Non sono molti i comuni italiani che possono vantare una longevità del proprio strumento di pianificazione vigente paragonabile a quella dell’Aquila, attualmente giunta ai 37 anni. Considerando che non ci sono ancora iniziative in atto, e che per la tradizione tecnico-politica nazionale sarebbero del tutto normali 13 anni per il completamento di un processo di redazione di PRG, ci sono ottime possibilità per il capoluogo abruzzese di raggiungere il record del mezzo secolo con lo stesso dispositivo di governo urbanistico.

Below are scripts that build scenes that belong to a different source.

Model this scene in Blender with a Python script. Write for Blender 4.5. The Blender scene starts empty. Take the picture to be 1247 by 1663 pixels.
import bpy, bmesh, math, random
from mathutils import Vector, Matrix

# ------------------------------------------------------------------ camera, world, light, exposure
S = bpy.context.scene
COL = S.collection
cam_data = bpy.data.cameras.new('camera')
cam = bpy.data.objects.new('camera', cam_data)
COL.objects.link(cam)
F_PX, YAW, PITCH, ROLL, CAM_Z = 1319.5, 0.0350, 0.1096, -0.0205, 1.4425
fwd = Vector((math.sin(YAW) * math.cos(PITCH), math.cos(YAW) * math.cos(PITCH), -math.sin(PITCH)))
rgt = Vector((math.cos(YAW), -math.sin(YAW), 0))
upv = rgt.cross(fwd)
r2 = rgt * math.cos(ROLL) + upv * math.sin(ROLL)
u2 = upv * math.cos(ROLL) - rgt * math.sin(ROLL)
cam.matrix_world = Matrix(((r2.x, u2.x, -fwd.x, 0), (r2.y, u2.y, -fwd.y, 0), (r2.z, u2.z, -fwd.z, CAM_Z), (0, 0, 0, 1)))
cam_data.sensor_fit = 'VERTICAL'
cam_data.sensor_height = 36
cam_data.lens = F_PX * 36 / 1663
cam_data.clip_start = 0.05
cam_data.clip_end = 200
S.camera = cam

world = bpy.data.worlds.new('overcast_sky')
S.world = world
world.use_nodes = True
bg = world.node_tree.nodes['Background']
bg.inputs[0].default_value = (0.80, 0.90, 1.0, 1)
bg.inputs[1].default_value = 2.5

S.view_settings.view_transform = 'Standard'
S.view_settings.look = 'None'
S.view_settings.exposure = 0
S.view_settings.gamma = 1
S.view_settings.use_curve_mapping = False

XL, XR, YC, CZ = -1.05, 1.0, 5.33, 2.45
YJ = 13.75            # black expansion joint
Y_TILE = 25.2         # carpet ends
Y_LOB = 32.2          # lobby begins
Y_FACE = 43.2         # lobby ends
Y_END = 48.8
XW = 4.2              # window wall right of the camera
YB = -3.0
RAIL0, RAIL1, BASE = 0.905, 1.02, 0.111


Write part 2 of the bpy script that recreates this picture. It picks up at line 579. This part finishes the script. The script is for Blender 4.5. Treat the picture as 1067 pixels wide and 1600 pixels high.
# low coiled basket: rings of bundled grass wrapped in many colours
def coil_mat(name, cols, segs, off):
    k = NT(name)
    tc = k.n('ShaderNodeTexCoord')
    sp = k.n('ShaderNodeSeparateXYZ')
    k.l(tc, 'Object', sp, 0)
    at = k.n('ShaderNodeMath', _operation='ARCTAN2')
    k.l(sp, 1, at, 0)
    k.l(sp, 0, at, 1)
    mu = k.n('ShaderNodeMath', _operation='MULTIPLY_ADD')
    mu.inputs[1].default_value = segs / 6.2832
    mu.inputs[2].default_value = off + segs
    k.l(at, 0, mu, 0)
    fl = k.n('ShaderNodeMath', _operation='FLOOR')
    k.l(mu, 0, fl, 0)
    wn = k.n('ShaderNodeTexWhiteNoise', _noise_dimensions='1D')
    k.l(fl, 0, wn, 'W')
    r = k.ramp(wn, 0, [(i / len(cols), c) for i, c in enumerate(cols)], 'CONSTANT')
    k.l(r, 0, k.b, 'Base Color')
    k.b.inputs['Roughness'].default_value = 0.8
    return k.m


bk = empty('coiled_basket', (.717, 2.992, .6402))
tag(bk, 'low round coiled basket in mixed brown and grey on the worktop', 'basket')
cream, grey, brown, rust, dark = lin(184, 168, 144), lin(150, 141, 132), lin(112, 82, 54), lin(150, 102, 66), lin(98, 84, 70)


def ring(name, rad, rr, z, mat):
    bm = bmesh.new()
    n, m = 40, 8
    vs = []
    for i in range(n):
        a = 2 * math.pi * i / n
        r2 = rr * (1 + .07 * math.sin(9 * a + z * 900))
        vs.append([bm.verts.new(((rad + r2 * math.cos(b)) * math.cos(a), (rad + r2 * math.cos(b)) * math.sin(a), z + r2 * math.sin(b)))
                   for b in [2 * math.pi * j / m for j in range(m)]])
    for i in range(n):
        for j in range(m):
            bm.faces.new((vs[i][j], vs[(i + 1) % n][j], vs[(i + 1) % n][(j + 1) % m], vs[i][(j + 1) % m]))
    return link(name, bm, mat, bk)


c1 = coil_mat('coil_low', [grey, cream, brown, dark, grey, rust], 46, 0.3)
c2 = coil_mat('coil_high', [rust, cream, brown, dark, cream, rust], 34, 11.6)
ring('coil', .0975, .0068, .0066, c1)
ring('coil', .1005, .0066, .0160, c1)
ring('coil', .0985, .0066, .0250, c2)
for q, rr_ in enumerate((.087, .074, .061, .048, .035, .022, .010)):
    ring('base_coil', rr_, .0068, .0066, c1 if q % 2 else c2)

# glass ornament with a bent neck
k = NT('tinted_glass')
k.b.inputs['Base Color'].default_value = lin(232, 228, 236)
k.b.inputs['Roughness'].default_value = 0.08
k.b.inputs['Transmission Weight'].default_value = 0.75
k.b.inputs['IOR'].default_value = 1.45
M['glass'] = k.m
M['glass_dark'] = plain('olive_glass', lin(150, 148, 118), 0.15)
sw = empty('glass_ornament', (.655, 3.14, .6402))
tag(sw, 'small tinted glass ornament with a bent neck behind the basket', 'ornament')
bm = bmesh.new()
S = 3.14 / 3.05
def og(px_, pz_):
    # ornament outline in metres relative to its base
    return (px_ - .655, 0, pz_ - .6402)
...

In termini di classifiche il comune dell’Aquila appartiene a quella minoranza di capoluoghi di provincia (meno di 10 su quasi 120 di cui la maggior parte in avanzata fase di rinnovo) e a quel 7-8% dei comuni italiani che, secondo i dati del Rapporto dal Territorio dell’INU 2007, è ancora fermo alla pianificazione degli anni compresi tra il 1968-77. Appare piuttosto contraddittorio che una città che ambisce al blasone di Capitale Europea della Cultura non appartenga almeno a quell’80% dei comuni dell’Italia centrale che ha un piano elaborato dopo il 1985, o a quel 60% che lo ha aggiornato dopo il 1996 o a quel 40% che ha pianificato dopo il 2000.
Si deve infatti ricordare come, dopo i PRG degli anni ’70 (definiti dalla letteratura urbanistica di Prima Generazione e finalizzati brutalmente alla crescita fisica delle conurbazioni) le città italiane più attente alla loro qualità sono arrivate a PRG di Terza Generazione elaborati dopo il 2000 (con importanti attenzioni verso le qualità ambientali), passando attraverso strumenti di Seconda Generazione adottati a cavallo degli anni ’80-’90. Il confronto con le date di aggiornamento ultimo di altri comuni affini per dimensioni e problematiche è significativo: Terni 2003, Rieti 2004, Lanciano 2011, Sulmona 2006, Teramo 2006, Chieti 2008, Pescara 2009.

Bernardino Romano Prof.Urbanistica Univ. L’Aquila


Sottoporre a critica il PRG 1975 non ha oggi molto senso, in quanto si è trattato di un piano come se ne facevano all’epoca, allestito su un sommario zoning e il minimo sindacale degli indici urbanistici. A dire la verità le poche indicazioni del piano sono state fino agli anni ’90 anche rispettate, ma erano appunto troppo poche e blande per garantire un risultato apprezzabile e certamente ad un occhio esperto che osservi le periferie ciò appare in pieno. Il pseudoabusivismo dominante ovunque (mescolanza di tipologie edilizie, maglie stradali disorganiche e mai chiuse, indecifrabile struttura degli spazi collettivi, totale carenza di qualità urbanistica nei pattern di quartiere, enigmatico ruolo del verde pubblico) è imputabile a cause distinte e concorrenti: le elementari norme zonali e parametriche utilizzate al tempo unitamente ad una debolezza di “disegno” del piano e a manifeste insufficienze di risolutezza gestionale che hanno accomunato le amministrazioni via via succedutesi negli anni. Del resto la pianificazione degli anni ’70 serviva a raggiungere determinati esiti di crescita, senza sensibilità e maturità per affrontare tematiche che si sono imposte dopo, come gli elevati requisiti ambientali e la sostenibilità in campo edilizio, urbanistico, energetico e trasportistico.